SUPPLIED INFORMATION:
---
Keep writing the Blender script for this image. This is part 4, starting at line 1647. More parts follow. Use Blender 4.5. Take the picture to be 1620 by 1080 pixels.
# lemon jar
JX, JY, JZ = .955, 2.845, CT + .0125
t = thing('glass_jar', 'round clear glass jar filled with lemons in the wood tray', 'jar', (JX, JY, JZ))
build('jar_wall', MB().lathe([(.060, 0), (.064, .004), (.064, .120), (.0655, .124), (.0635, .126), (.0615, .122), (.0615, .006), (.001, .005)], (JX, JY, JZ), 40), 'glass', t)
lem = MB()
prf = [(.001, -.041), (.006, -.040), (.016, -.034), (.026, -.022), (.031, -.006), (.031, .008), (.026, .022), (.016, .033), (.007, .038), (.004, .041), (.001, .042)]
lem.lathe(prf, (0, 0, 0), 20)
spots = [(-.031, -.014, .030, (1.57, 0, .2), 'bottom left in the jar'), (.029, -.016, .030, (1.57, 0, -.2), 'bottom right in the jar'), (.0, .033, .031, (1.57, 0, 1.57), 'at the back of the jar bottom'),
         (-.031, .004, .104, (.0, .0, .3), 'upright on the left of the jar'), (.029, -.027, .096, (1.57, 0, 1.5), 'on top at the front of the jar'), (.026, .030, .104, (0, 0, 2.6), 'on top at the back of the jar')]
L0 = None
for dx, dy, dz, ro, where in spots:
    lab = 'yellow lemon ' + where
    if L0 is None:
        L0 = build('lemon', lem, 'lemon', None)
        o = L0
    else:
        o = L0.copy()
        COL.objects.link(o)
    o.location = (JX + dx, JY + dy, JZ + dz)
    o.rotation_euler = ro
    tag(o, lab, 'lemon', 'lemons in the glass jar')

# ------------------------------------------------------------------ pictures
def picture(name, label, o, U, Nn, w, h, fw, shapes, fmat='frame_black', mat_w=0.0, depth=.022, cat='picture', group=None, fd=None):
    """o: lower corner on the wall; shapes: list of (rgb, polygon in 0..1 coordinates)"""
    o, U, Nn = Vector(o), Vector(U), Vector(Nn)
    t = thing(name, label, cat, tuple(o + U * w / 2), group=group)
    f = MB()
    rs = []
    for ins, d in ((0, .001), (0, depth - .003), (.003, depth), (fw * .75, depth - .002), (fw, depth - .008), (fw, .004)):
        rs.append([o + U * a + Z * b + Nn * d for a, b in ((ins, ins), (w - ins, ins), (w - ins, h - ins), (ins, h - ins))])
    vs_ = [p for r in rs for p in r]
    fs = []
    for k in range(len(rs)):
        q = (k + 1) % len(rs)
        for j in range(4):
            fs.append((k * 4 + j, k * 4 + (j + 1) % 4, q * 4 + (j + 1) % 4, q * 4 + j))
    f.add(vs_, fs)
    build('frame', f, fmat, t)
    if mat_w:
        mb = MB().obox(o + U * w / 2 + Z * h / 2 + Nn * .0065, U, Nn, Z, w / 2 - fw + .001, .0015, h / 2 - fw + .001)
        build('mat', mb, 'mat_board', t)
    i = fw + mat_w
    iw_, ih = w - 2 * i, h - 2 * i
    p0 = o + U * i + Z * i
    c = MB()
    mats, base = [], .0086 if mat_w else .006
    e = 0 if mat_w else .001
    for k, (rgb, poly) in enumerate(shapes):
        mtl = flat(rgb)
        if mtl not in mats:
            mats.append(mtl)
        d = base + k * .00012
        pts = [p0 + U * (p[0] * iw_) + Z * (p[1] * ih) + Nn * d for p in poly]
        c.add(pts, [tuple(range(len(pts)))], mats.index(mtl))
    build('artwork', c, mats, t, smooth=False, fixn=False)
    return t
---
Reproduce the full listing word for word.

THE RESPONSE:
Keep writing the Blender script for this image. This is part 4, starting at line 1647. More parts follow. Use Blender 4.5. Take the picture to be 1620 by 1080 pixels.
# lemon jar
JX, JY, JZ = .955, 2.845, CT + .0125
t = thing('glass_jar', 'round clear glass jar filled with lemons in the wood tray', 'jar', (JX, JY, JZ))
build('jar_wall', MB().lathe([(.060, 0), (.064, .004), (.064, .120), (.0655, .124), (.0635, .126), (.0615, .122), (.0615, .006), (.001, .005)], (JX, JY, JZ), 40), 'glass', t)
lem = MB()
prf = [(.001, -.041), (.006, -.040), (.016, -.034), (.026, -.022), (.031, -.006), (.031, .008), (.026, .022), (.016, .033), (.007, .038), (.004, .041), (.001, .042)]
lem.lathe(prf, (0, 0, 0), 20)
spots = [(-.031, -.014, .030, (1.57, 0, .2), 'bottom left in the jar'), (.029, -.016, .030, (1.57, 0, -.2), 'bottom right in the jar'), (.0, .033, .031, (1.57, 0, 1.57), 'at the back of the jar bottom'),
         (-.031, .004, .104, (.0, .0, .3), 'upright on the left of the jar'), (.029, -.027, .096, (1.57, 0, 1.5), 'on top at the front of the jar'), (.026, .030, .104, (0, 0, 2.6), 'on top at the back of the jar')]
L0 = None
for dx, dy, dz, ro, where in spots:
    lab = 'yellow lemon ' + where
    if L0 is None:
        L0 = build('lemon', lem, 'lemon', None)
        o = L0
    else:
        o = L0.copy()
        COL.objects.link(o)
    o.location = (JX + dx, JY + dy, JZ + dz)
    o.rotation_euler = ro
    tag(o, lab, 'lemon', 'lemons in the glass jar')

# ------------------------------------------------------------------ pictures
def picture(name, label, o, U, Nn, w, h, fw, shapes, fmat='frame_black', mat_w=0.0, depth=.022, cat='picture', group=None, fd=None):
    """o: lower corner on the wall; shapes: list of (rgb, polygon in 0..1 coordinates)"""
    o, U, Nn = Vector(o), Vector(U), Vector(Nn)
    t = thing(name, label, cat, tuple(o + U * w / 2), group=group)
    f = MB()
    rs = []
    for ins, d in ((0, .001), (0, depth - .003), (.003, depth), (fw * .75, depth - .002), (fw, depth - .008), (fw, .004)):
        rs.append([o + U * a + Z * b + Nn * d for a, b in ((ins, ins), (w - ins, ins), (w - ins, h - ins), (ins, h - ins))])
    vs_ = [p for r in rs for p in r]
    fs = []
    for k in range(len(rs)):
        q = (k + 1) % len(rs)
        for j in range(4):
            fs.append((k * 4 + j, k * 4 + (j + 1) % 4, q * 4 + (j + 1) % 4, q * 4 + j))
    f.add(vs_, fs)
    build('frame', f, fmat, t)
    if mat_w:
        mb = MB().obox(o + U * w / 2 + Z * h / 2 + Nn * .0065, U, Nn, Z, w / 2 - fw + .001, .0015, h / 2 - fw + .001)
        build('mat', mb, 'mat_board', t)
    i = fw + mat_w
    iw_, ih = w - 2 * i, h - 2 * i
    p0 = o + U * i + Z * i
    c = MB()
    mats, base = [], .0086 if mat_w else .006
    e = 0 if mat_w else .001
    for k, (rgb, poly) in enumerate(shapes):
        mtl = flat(rgb)
        if mtl not in mats:
            mats.append(mtl)
        d = base + k * .00012
        pts = [p0 + U * (p[0] * iw_) + Z * (p[1] * ih) + Nn * d for p in poly]
        c.add(pts, [tuple(range(len(pts)))], mats.index(mtl))
    build('artwork', c, mats, t, smooth=False, fixn=False)
    return t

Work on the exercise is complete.